Rap’s echoes came through the radio courtesy of DJ Red Alert. Beans’ mother forbade trips to the city to catch Marley Marl in action, but the action eventually came to the ‘burbs, as his Bronx-based cousins brought wax with them when they came out to trim the hedges. Holed up in the seat of Westchester County, young Beans was privy to what his neighbors in Yonkers and New Rochelle were up to. In school, DMX freestyle tapes and Brand Nubian mixes were traded like baseball cards. He’d taken a shine to DJing at 17, but switched to rhyming as it required no equipment.

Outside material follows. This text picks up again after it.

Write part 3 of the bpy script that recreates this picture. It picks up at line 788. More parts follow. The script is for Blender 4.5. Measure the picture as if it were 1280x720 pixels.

He’d long been into comic books and drawing, so Beans eventually went to college for fine art. While there, he discovered the burgeoning slam poetry scene, and made a name for himself at the Rap Meets Poetry series in SoHo. That’s where the future members of Anti-Pop first witnessed him in action.
As an emcee, Beans has very few peers outside his circle. Within the Consortium, his rapid staccato and distinct lyrical bent – a mix of classic rap braggadocio and fractured new school narrative – helped vault that group into cult and critical favor circa ’99 alongside artists from Anticon and Def Jux. Beans also honed his own beat-making style in the group, citing seminal No-Wavers Suicide as his main influence (with nods to Sun Ra, Mantronix, Sonic Youth, Public Enemy and Autechre). Together with High Priest, M.Sayyid and Earl Blaize, Anti-Pop made four albums for labels as acclaimed as Warp Records and Big Dada, opened for Radiohead on the band’s Amnesiac tour, and broke up in 2002.
Over the course of three solo albums, Beans mastered his craft. Tomorrow Right Now, 2003, found him laying arty verbal swagger over skronky minimal tracks. Two years later, on Shock City Maverick, he’d doubled down on both counts, sounding more confident, fuller. And on 2008’s Thorns, Beans exorcised some spiritual demons, delivering his most personal work to date. Tours and festivals came, EPs and singles too, and eventually, so did the Anti-Pop reunion. At the same time Beans was working with his old partners on their praised comeback LP, Fluorescent Black (2009), he was carefully assembling the bits and pieces that would become his 2011 Anticon debut, End It All.